Records are meant to be reviewed/listened to as a whole. A band that produces 150 minutes worth of music that I want to listen to straight through every time and that I feel continually driven to listen to frequently is a band that has produced an album worth of a 3.5. By the logic of our completely arbitrary, but relatively consistent and strict, rating system, Songs from the North can be nothing but a 2.0 or lower. It is neither a cohesive whole nor defensible as individual units. That it received the score it received shows, once again, the completely arbitrary and capricious nature of rating systems.

But what aggravates me most is that Swallow the Sun failed at what they set out to accomplish. According to their own framing, Songs from the North was an album which was set to “save” the album from the ADHD nature of the digital age. I cannot think of an argument that is more contrary to the reality of the digital age than that one. Not only (1) would a 5 LP/3 CD volume of music have been completely unthinkable in a pre-digital age (because no label would ever have paid for a band like Swallow the Sun to record that much music when that shit cost actual money), but (2) the reason the album was a good format in the first place was because of the constraints of the LP, as I have previously covered.

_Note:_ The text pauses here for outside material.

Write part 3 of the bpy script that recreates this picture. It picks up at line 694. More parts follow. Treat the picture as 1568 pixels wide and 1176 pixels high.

In fact, Songs from the North is the antithesis of what is strong about the album format. Swallow the Sun puked everything they had written in the last three years into a single volume. Rather than exerting an ounce of impulse control and self-distance and editing themselves, the band has produced a completely unlistenable album. Songs from the North tries to do everything and is good at nothing.

Unlike the time when I hat-tipped NeO because others on the staff liked it, I, in all seriousness, don’t even feel comfortable mentioning this album in the same breath as the best material that was released in November.

Also, yes guys, I am mad. The site is called “Angry Metal Guy.” I’m not really sure what you expected.